Während direkt hinter der Alten Abtei auch Außenplätze für das Essensangebot für Hotelgäste bereit stünden, ist ebenfalls an eine öffentlich zugängliche Außengastronomie gedacht. Allerdings nicht direkt im Abteigarten, sondern nach Süden hin – zum Spielplatz an der Wallanlagen. Direkt hinter der Remise ist hier ein Cafébetrieb vorgesehen, der einen Kaffeegarten in Bega-Nähe mit sich bringen könnte. Ein vollwertiger Restaurant- oder Biergartenbetrieb wäre dies aber nicht.
Kommentar: Ein Plan mit Niveau
von Till Brand
Lemgo schließt eine Lücke: Im Drei-bis-Vier-Sterne-Bereich hat die Stadt bislang zu wenige Hotelbetten vorzuweisen. Ändern soll sich das durch den Verkauf der Alten Abtei, in der heute noch die Volkshochschule sitzt. In Kombination mit einem Neubau anstelle des maroden Hansa-Hotels sollen einige Dutzende Zimmer mit Anspruch entstehen.

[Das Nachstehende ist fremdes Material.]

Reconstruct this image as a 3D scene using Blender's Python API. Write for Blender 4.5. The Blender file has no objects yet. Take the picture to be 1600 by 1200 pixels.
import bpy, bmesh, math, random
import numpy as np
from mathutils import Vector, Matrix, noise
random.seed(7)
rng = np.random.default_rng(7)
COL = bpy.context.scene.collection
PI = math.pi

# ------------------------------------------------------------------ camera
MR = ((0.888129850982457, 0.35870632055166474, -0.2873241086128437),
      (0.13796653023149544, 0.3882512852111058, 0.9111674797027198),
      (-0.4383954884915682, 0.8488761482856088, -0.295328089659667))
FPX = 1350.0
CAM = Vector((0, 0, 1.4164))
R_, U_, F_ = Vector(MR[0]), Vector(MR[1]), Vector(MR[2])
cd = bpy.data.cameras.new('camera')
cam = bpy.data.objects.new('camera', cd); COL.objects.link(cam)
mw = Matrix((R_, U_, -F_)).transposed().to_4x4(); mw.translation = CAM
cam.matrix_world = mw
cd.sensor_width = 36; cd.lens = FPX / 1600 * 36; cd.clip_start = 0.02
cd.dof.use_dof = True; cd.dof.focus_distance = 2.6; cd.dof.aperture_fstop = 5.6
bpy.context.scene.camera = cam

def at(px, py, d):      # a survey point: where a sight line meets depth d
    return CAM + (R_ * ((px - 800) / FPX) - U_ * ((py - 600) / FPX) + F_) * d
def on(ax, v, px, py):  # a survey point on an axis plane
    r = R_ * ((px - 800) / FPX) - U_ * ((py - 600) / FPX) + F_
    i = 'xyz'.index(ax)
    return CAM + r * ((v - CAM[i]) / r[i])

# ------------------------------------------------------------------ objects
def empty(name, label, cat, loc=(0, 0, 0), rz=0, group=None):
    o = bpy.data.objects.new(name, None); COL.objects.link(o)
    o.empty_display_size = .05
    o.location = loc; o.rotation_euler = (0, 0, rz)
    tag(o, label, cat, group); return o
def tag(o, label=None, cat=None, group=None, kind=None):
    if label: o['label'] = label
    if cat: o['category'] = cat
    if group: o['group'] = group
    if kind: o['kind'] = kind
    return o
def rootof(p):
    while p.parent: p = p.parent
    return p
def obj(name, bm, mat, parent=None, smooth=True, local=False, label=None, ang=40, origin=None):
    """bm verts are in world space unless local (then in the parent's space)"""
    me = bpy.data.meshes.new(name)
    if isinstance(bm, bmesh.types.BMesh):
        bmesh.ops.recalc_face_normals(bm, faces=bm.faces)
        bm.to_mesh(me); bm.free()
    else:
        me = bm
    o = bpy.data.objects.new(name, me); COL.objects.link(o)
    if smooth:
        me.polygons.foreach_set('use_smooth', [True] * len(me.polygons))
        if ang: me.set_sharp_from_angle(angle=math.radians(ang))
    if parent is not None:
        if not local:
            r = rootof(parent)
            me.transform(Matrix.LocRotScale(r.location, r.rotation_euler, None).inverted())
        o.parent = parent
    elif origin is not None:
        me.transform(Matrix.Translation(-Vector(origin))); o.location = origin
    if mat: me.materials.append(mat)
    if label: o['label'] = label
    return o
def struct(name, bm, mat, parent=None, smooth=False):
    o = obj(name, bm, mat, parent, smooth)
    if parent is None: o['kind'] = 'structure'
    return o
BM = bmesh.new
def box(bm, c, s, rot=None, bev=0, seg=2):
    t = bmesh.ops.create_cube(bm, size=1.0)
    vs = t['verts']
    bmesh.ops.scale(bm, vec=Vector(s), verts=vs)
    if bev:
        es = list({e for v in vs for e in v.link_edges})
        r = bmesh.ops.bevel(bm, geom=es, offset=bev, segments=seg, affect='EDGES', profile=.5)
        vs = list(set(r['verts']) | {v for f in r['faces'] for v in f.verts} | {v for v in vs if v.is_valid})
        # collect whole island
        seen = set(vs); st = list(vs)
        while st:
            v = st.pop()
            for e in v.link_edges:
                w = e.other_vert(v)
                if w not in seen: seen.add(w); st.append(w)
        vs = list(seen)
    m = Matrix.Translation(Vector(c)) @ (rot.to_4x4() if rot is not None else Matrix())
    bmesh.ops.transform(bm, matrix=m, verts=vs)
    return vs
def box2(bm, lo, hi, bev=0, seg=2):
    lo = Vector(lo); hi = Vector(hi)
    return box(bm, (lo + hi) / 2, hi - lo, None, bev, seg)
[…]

Das ergibt Sinn. Lemgoer Firmen wie etwa der Sitzhersteller und Global-Player Isringhausen haben immer wieder Gäste aus dem Ausland. Auf dem Lüttfeld macht sich außerdem der „Innovation Campus" auf den Weg zu weiterem Wachstum. Die Nachfrage zahlungskräftiger Kundschaft, die ein gewisses Niveau erwartet, dürfte also eher zu- als abnehmen. Kein Wunder, dass im Hotel auch Business-Appartements geplant sind, in denen Manager länger bleiben können.
Erfolg versprechend ist das Vorhaben auch aus einem anderen Grund: Es kopiert teilweise die Idee des Stadtpalais, wo neben dem altehrwürdigen Hotel-Restaurant ebenfalls ein neues Bettenhaus entstanden ist. Ach ja: Investor sowie Betreiber sind an der Breiten Straße auch die Gleichen. Man kennt also den Markt.
Zuguterletzt ist die Nachricht eine gute für die Breite Straße. Nach „Bega-Beach", Brücke, Eis-Box, Pflaster und dem Brunnen für den Waisenhausplatz ist beim alten Sorgenkind wieder richtig Musik drin. Das neue Hotel ist ein wichtiger Baustein.